Reiner: Dabei spielen mehrere Faktoren eine Rolle: Zum einen hat die vergangene Finanzkrise das Vertrauen der Verbraucherinnen und Verbraucher in das Finanzsystem – und speziell in Banken – stark erschüttert. Viele Menschen verloren trotz persönlicher Beratung bei ihrer Hausbank Sparguthaben, die etwa für die Altersvorsorge gedacht waren. Das tut besonders weh. Die Verbraucher haben gesehen, dass der Bankberater eben kein Berater ist, sondern vielmehr ein Verkäufer, der je nach Provision auch häufig teure und unpassende Produkte vermittelt. Kunden suchen nun vermehrt auch online nach Alternativen und unabhängiger Beratung. Zudem sind Sie auch eher bereit, den Anbieter zu wechseln als dies noch vor einigen Jahren der Fall war. Diese erhöhte Wechselbereitschaft ist wichtig für die Öffnung des Marktes. Zudem sind auch die Kosten für einen Wechsel durch das digitale Angebot gesunken. So hat die BaFin zum Beispiel erst im Jahr 2014 die Videoidentifikation für die Eröffnung von Konten ohne den Gang zur Postfiliale erlaubt.

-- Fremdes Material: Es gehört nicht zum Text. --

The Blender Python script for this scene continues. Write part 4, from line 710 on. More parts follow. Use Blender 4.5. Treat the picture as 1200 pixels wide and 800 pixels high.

Ein weiterer wichtiger Faktor ist der steigende Wunsch nach digitalen Lösungen für Anwendungen im Finanzbereich. Das zeigt sich unter anderem daran, dass inzwischen über 50 Prozent der Nutzer ihre Bankgeschäfte per Online-Banking erledigen. Die Direktbanken, die oft Online-Ableger klassischer Finanzinstitute sind, gehen bereits auf diesen Trend ein und bieten den Kundinnen und Kunden Finanz-Apps und Online-Konten zu geringeren Gebühren an, bleiben jedoch meist bei den Standartprodukten. FinTech-Unternehmen sind auf diese Nachfrage im Finanzsektor spezialisiert. Sie bieten mobile und moderne technische Lösungen und erweitern zugleich das Produktspektrum, zum Beispiel durch Finanzprodukte.
Zusammenfassend profitiert der neue Markt demnach vom gestiegenen Misstrauen gegenüber den Banken und der daraus resultierenden gestiegenen Wechselbereitschaft, den gesunkenen Wechselkosten, sowie dem Wunsch nach Digitalisierung.
Biallo: Können Sie mir drei Beispiele für FinTech-Unternehmen nennen und welchen neuen Kundennutzen und technischen Fortschritt diese jeweils bieten?
Reiner: Es gibt natürlich bereits eine Vielzahl an FinTech-Firmen am Markt. Mir fallen da beispielsweise Number26, Transferwise und IDnow ein. Number26 bietet ein Girokonto, das sehr gute Konditionen mit einer intuitiven Mobile-App kombiniert. Transferwise hat eine schlaue Technologie entwickelt um kostengünstige Auslandsüberweisungen zu ermöglichen. Und IDnow bietet mit der Videolegitimation als Alternative zum PostIDENT überhaupt erst den einfachen Zugang zu den FinTech-Unternehmen, indem es eine Kontoeröffnung in zehn Minuten und ohne Gang zur Post ermöglicht.